* **What this task involves**
Restate, exactly and only, the lines from the first through the line containing "PI = math.pi".

◇ ◇ ◇

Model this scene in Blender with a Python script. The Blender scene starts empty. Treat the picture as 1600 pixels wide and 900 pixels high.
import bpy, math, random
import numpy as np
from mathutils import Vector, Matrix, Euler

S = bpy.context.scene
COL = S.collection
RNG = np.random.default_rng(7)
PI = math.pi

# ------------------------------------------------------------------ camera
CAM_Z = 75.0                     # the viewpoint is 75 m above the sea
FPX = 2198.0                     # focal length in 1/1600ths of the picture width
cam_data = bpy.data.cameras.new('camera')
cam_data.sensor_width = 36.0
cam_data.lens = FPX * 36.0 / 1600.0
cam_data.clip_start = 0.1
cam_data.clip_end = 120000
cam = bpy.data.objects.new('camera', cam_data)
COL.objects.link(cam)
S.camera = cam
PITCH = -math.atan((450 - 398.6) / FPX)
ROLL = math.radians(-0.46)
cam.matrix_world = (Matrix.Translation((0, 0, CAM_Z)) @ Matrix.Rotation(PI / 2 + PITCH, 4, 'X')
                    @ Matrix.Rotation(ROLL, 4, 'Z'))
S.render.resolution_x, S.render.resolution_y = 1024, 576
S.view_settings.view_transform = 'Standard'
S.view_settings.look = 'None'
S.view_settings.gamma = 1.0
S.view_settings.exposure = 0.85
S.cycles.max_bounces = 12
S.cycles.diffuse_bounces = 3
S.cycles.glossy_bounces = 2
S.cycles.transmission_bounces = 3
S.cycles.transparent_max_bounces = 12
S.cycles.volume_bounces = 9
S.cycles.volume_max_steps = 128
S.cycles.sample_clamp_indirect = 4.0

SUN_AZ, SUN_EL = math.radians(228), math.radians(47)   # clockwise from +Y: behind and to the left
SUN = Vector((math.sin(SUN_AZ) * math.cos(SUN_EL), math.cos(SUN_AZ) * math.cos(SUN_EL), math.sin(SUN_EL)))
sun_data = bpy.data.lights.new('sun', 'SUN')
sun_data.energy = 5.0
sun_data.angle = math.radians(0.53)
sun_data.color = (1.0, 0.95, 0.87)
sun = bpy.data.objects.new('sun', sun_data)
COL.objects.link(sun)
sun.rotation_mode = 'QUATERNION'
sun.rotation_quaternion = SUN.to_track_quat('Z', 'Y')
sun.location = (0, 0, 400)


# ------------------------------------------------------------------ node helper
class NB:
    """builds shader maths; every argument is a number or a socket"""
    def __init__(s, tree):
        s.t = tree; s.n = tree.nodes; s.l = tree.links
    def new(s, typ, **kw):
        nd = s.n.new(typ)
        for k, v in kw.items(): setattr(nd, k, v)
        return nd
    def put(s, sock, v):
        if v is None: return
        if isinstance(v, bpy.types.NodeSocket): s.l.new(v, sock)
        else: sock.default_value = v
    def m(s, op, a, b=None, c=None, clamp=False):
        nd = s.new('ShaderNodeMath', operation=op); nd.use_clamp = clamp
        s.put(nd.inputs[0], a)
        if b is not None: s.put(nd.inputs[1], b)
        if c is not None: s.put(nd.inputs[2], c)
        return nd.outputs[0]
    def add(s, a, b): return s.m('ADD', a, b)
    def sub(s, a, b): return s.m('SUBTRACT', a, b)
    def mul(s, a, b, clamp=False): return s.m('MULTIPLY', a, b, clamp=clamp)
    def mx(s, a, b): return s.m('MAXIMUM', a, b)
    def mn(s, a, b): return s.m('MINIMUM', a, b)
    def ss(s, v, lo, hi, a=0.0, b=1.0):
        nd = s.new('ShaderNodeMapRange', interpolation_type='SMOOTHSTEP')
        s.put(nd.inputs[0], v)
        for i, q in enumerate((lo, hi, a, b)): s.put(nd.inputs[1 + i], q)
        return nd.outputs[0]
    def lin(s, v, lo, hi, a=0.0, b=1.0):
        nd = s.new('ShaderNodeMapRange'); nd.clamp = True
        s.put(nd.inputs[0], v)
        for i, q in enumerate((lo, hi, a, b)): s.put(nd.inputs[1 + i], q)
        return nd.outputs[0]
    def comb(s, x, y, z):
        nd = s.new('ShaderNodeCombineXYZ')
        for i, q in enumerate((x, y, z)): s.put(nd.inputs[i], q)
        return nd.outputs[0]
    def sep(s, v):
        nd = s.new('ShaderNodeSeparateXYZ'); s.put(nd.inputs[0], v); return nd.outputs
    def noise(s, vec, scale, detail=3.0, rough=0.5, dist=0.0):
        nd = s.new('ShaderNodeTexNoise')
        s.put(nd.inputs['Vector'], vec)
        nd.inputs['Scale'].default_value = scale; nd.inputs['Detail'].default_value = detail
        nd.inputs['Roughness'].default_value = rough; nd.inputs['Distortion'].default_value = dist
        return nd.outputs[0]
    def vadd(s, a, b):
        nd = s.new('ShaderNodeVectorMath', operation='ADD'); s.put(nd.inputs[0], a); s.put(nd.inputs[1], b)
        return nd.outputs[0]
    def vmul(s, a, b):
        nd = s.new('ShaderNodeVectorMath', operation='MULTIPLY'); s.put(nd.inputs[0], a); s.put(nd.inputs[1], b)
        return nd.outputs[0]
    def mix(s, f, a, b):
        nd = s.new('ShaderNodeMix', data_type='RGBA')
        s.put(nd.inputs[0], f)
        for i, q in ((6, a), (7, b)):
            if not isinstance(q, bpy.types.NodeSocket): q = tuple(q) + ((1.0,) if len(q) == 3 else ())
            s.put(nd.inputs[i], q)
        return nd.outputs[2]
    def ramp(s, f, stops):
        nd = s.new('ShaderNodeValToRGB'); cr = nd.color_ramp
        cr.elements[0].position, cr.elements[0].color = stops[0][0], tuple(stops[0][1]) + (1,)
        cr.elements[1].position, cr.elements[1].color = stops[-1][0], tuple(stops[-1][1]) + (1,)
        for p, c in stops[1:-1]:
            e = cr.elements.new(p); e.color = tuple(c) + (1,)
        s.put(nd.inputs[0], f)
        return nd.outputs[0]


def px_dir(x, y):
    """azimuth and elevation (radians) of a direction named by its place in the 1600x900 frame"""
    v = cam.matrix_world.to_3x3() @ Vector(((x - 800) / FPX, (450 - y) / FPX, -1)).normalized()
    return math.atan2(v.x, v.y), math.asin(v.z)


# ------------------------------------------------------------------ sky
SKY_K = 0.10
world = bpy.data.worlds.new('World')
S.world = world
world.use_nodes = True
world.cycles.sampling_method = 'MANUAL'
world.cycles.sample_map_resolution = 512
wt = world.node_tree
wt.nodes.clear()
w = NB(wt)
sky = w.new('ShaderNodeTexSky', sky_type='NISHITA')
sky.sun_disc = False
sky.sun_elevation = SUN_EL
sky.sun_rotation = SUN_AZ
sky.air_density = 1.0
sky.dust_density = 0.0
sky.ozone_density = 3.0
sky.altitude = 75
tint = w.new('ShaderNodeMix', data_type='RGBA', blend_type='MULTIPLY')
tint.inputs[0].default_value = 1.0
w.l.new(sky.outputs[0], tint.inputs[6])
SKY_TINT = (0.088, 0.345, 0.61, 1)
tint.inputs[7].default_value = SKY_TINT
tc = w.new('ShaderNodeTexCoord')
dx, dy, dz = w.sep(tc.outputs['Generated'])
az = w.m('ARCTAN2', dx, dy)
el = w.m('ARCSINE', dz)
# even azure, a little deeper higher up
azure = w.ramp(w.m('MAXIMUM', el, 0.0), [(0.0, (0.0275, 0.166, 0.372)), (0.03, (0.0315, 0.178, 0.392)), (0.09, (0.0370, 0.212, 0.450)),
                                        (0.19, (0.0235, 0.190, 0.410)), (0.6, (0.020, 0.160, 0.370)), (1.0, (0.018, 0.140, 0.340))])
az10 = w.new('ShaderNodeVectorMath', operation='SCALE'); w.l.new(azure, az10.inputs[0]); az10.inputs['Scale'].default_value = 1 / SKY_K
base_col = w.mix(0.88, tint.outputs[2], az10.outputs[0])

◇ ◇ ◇

* **Result**
Model this scene in Blender with a Python script. The Blender scene starts empty. Treat the picture as 1600 pixels wide and 900 pixels high.
import bpy, math, random
import numpy as np
from mathutils import Vector, Matrix, Euler

S = bpy.context.scene
COL = S.collection
RNG = np.random.default_rng(7)
PI = math.pi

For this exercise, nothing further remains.